REQUIREMENT. Only the number is wanted: how many lines of the data contain "this"?

THE DATA.
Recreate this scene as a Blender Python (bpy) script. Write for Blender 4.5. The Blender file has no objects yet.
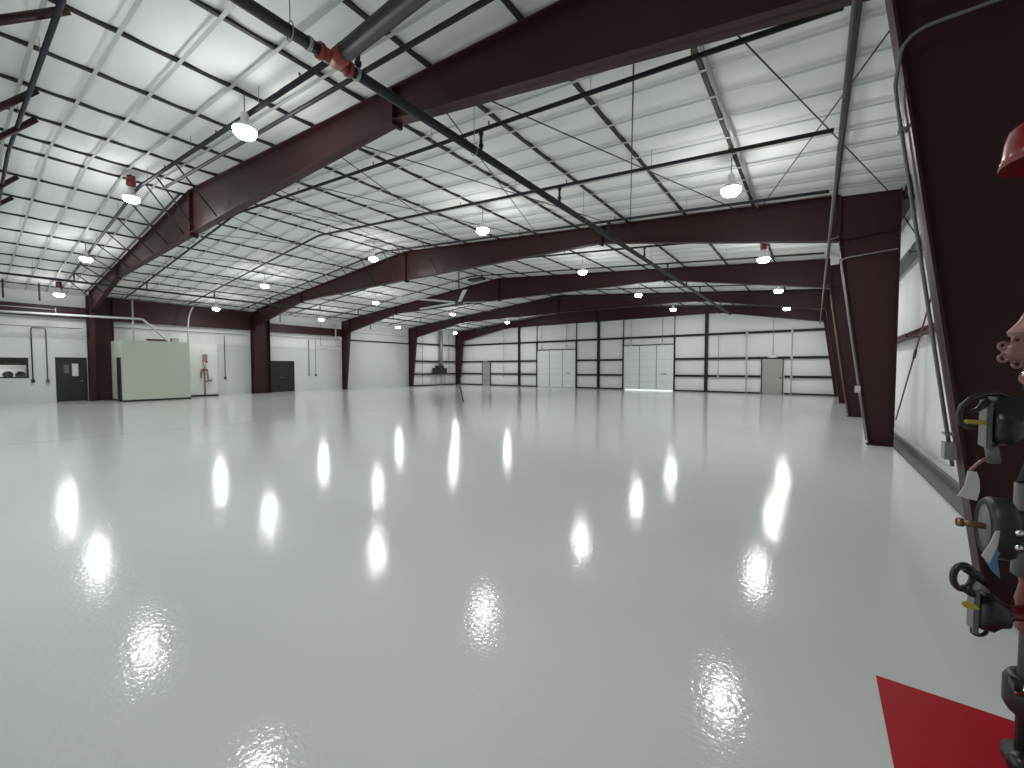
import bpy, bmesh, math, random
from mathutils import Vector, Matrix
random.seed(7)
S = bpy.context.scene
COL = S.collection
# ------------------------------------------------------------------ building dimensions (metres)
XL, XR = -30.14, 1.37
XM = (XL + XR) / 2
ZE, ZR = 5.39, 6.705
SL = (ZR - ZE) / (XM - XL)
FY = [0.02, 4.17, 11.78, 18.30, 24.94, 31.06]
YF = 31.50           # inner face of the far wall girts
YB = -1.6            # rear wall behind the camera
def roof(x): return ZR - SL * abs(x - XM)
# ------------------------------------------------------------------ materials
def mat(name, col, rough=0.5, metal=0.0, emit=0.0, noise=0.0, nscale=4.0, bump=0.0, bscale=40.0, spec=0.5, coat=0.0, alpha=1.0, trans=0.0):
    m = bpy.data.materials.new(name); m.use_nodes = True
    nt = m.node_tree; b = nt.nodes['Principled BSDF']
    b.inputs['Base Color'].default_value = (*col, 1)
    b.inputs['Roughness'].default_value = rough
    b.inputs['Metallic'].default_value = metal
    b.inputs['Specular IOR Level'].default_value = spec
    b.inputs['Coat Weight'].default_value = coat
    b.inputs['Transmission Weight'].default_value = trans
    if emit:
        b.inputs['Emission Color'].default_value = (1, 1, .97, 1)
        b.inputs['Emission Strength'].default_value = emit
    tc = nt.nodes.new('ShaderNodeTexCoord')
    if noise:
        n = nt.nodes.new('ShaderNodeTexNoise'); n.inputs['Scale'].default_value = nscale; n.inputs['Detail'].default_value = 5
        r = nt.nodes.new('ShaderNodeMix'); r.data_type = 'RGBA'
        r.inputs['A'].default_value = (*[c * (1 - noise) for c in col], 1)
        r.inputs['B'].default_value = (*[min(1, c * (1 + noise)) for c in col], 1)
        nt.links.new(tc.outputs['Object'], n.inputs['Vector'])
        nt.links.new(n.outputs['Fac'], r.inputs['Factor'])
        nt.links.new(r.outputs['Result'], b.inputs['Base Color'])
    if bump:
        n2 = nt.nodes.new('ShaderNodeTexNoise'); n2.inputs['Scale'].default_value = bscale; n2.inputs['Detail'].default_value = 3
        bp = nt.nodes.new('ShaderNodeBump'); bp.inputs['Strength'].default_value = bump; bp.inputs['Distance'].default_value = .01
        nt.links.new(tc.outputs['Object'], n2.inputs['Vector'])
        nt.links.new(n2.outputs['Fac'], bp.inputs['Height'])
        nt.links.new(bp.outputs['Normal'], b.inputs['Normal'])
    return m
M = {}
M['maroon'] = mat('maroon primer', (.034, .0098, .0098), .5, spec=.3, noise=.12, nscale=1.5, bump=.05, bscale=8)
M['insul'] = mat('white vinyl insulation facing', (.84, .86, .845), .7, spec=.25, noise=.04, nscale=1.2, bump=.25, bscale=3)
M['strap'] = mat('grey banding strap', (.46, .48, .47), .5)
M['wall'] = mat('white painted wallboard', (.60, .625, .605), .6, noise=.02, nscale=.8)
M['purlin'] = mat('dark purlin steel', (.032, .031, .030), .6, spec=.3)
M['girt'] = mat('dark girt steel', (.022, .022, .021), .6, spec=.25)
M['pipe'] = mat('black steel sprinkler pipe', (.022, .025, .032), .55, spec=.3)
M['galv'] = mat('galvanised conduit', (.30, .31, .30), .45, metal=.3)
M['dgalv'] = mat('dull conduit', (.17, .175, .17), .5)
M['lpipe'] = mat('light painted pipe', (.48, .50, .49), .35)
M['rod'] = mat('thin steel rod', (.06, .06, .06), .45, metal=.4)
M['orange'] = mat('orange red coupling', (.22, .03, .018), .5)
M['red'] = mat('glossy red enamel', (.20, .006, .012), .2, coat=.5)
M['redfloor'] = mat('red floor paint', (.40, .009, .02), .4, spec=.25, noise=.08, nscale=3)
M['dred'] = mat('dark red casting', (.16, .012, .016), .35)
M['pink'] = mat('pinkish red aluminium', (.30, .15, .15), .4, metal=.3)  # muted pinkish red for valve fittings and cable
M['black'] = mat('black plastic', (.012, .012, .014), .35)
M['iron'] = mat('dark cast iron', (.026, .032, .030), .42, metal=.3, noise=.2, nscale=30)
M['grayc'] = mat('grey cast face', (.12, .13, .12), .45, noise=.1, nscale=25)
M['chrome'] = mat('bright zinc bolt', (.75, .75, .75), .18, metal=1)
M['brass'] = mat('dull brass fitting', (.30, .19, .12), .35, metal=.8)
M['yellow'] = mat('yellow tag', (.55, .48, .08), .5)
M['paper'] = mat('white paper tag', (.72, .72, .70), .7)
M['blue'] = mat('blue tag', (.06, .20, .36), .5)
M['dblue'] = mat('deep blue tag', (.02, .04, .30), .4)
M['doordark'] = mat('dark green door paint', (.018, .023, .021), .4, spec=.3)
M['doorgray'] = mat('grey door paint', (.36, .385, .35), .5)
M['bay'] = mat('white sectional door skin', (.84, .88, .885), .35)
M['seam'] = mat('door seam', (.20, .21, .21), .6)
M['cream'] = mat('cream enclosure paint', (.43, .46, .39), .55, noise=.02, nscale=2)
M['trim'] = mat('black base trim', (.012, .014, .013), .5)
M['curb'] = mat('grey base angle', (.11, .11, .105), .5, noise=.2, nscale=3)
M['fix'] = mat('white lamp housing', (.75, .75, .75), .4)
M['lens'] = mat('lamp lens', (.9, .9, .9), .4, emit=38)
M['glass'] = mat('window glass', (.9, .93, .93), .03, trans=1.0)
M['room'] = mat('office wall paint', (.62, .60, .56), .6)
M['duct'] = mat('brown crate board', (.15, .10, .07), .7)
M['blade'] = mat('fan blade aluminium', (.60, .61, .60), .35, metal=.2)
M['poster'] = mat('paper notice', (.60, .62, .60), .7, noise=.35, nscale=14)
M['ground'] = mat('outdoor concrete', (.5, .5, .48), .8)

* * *

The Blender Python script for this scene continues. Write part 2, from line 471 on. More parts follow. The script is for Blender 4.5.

EXERCISE SOLUTION. 2